Securing Cloud Workloads with a Zero-Trust Architecture
The traditional security perimeter is gone. With workloads spanning on-premises systems, multiple cloud regions, and SaaS dependencies, defending the network edge no longer keeps Australian organisations safe. At CloudCore Networks, we have re-architected our hosted environments around a zero-trust model: never trust, always verify, and assume breach.
Assume Breach, Segment Everything
Zero-trust starts with the admission that an attacker may already be inside. We isolate every workload using micro-segmentation, so a compromised virtual machine cannot pivot laterally to its neighbours. East-west traffic is authenticated and encrypted by default, and each service-to-service call is gated by short-lived credentials issued through a central identity provider rather than long-lived API keys that quietly accumulate risk.

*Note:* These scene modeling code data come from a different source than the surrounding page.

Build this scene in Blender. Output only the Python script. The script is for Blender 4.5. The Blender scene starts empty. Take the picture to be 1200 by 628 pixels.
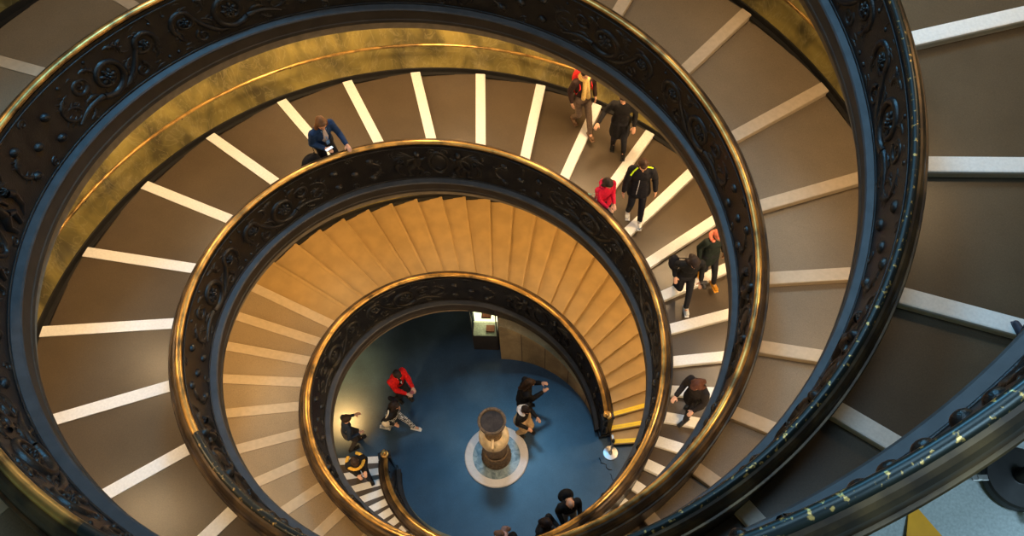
import bpy, bmesh, math, random
import numpy as np
from mathutils import Vector, Matrix, noise
pi = math.pi
rng = random.Random(7)
scn = bpy.context.scene
COL = scn.collection

# ------------------------------------------------------------------ camera, sky, light, exposure
cam_d = bpy.data.cameras.new('camera'); cam = bpy.data.objects.new('camera', cam_d); COL.objects.link(cam)
cam_d.sensor_width = 36.0; cam_d.lens = 985.04/1200*36; cam_d.clip_start = 0.05; cam_d.clip_end = 200
ROT = Matrix(((0.85236713, -0.44055737, 0.28174363), (0.52228478, 0.74421758, -0.41636378), (-0.02624643, 0.50204522, 0.86444301)))
cam.matrix_world = Matrix.Translation((3.77037, -4.66712, 18.29704)) @ ROT.to_4x4()
scn.camera = cam
scn.view_settings.view_transform = 'Standard'; scn.view_settings.look = 'None'
scn.view_settings.gamma = 1.0; scn.view_settings.use_curve_mapping = False
scn.view_settings.exposure = 0.0

w = bpy.data.worlds.new('world'); scn.world = w; w.use_nodes = True
w.node_tree.nodes['Background'].inputs[0].default_value = (0.45, 0.70, 1.0, 1)
w.node_tree.nodes['Background'].inputs[1].default_value = 0.05

def area(name, loc, size, power, color, target=(0, 0, 0)):
    l = bpy.data.lights.new(name, 'AREA'); l.shape = 'DISK'; l.size = size; l.energy = power; l.color = color
    o = bpy.data.objects.new(name, l); COL.objects.link(o); o.location = loc
    o.rotation_euler = (Vector(target)-Vector(loc)).to_track_quat('-Z', 'Y').to_euler()
    return o
SKY_POWER = 1500
area('skylight', (-3.8, 6.3, 20), 3.2, SKY_POWER*0.85, (0.20, 0.60, 1.0), (0.9, -1.6, 2))
area('skylight', (1.0, -0.5, 25), 6.0, SKY_POWER*0.5, (0.48, 0.76, 1.0), (0.6, -0.9, 0))
area('landing_fill', (7.2, -3.4, 18.6), 1.6, 170, (0.50, 0.78, 1.0), (5.8, -2.4, 13.5))  # added cool fill light that brightens the upper landing, no window modelled
# (helix, t/pi, power, amber tint): warm ceiling lamps under the ramp one level up
LAMP = [('B', 0.0, 260, .4)] + [('B', t, 150, .75) for t in (0.17, 0.33, 0.5, 0.68, 0.86)] + [('B', t, 130, .4) for t in (1.04, 1.2)] \
    + [('A', t, 200, 0) for t in (0.05, 0.3)] + [('A', t, 190, .0) for t in (0.6, 0.8, 1.0)] + [('A', t, 230, .35) for t in (1.15, 1.3, 1.45, 1.6)] \
    + [('A', t, 140, .35) for t in (1.75, 1.9, 2.05, 2.2)] + [('B', t, 120, .3) for t in (1.75, 1.9, 2.05, 2.2, 2.35)] \
    + [('B', t, 80, .4) for t in (2.65, 2.8, 2.95)] + [('A', t, 150, .3) for t in (2.98, 3.1, 3.22)]

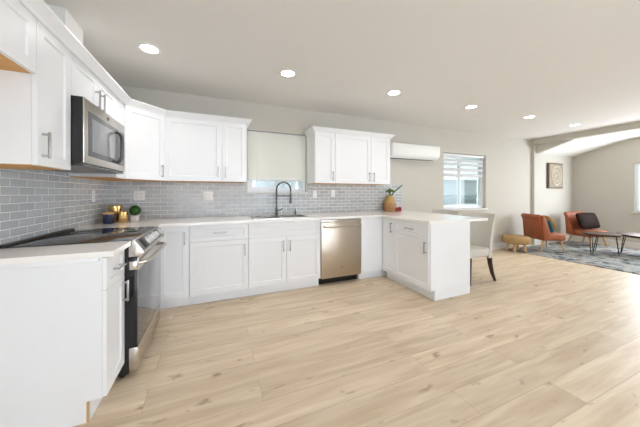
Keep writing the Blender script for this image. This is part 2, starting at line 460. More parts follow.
struct(MB().slab(A, B, opening(A, B, [W1, W2]), 0.0, 0.14, fXZ).build('wall_back', M['wall'], smooth=False))
struct(MB().box(XB, XR + 0.12, YL, 0.14, 0, 2.64).build('wall_lounge', M['wall'], smooth=False))
W3 = (-2.35, -1.10, 0.80, 1.905)       # lounge window opening (y, z)
D1 = (-5.15, -2.85, 0.02, 2.08)        # opening for an unseen glass door, added to let daylight in
A = [YREAR - 0.12, D1[0], D1[1], W3[0], W3[1], YL]; B = [0, D1[2], W3[2], W3[3], D1[3], 2.64]
struct(MB().slab(A, B, opening(A, B, [W3, D1]), XR, XR + 0.12, fYZ).build('wall_right', M['wall'], smooth=False))
P1 = (0.10, 4.3, 0.02, 2.35)            # unseen patio doors, guessed behind the camera as a source for the fill
A = [0, P1[0], P1[1], XR]; B = [0, P1[2], P1[3], 2.64]
struct(MB().slab(A, B, opening(A, B, [P1]), YREAR - 0.12, YREAR, fXZ).build('wall_rear', M['wall'], smooth=False))
def skirting(poly_x0, poly_x1, y):
    return MB().prism([(0, 0), (-0.014, 0), (-0.014, 0.105), (-0.008, 0.118), (0, 0.12)], poly_x0, poly_x1, lambda p, q, a: (a, y + p, q))
struct(skirting(4.06, XB, 0.0).build('baseboard_back', M['trim'], smooth=False))
struct(skirting(XB - 0.014, XR, YL).build('baseboard_lounge', M['trim'], smooth=False))
struct(MB().prism([(0, 0), (-0.014, 0), (-0.014, 0.105), (-0.008, 0.118), (0, 0.12)], D1[1], YL - 0.014, lambda p, q, a: (XR + p, a, q)).build('baseboard_right', M['trim'], smooth=False))
# boxed vent chase above the left cabinets
struct(MB().box(0.0, 0.205, -1.379, -1.125, 2.105, CEIL).build('trim_1', M['vault'], smooth=False))
# tile
struct(MB().slab([0.009, 1.545, 2.46, 4.247], [0.914, 1.243, 1.385], lambda i, j: not (i == 1 and j == 1), -0.009, 0.0, fXZ).build('trim_2', tile_mat('grey_subway_tile_back', 'X'), smooth=False))
struct(MB().box(0.0, 0.009, -1.96, -0.0, 0.90, 1.40).build('trim_3', tile_mat('grey_subway_tile_left', 'Y'), smooth=False))

# ------------------------------------------------------------------ windows
def ring(mb, a0, a1, b0, b1, w, c0, c1, f):
    A = [a0, a0 + w, a1 - w, a1]; B = [b0, b0 + w, b1 - w, b1]
    return mb.slab(A, B, lambda i, j: not (i == 1 and j == 1), c0, c1, f)
# kitchen window: slider, two shades drawn down to a narrow strip
o = struct(ring(MB(), W1[0], W1[1], W1[2], W1[3], 0.045, 0.05, 0.10, fXZ).build('window_1', M['vinyl'], smooth=False))
ring(MB(), W1[0] + 0.045, 2.01, W1[2] + 0.045, W1[3] - 0.045, 0.03, 0.06, 0.085, fXZ).build('sash', M['vinyl'], o, smooth=False)
ring(MB(), 1.985, W1[1] - 0.045, W1[2] + 0.045, W1[3] - 0.045, 0.03, 0.086, 0.099, fXZ).build('sash', M['vinyl'], o, smooth=False)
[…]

Identity as the New Perimeter
Every request — human or machine — is evaluated against identity, device posture, and context before access is granted. We enforce least-privilege using role-based access tied to the ISO 27001 Annex A.8 asset and access controls, with multi-factor authentication mandatory for all administrative paths. Secrets are rotated automatically and never stored alongside the workloads that consume them.
Continuous Verification
Static trust does not exist. Telemetry from hosts, network flows, and authentication events feeds into continuous monitoring, with anomalous behaviour triggering automatic isolation. Combined with immutable, off-site backups and a regularly rehearsed incident response runbook, this layered posture means a single compromised credential can no longer escalate into a full-scale breach. Zero-trust is not a product you buy — it is a discipline we practise across every layer of the stack.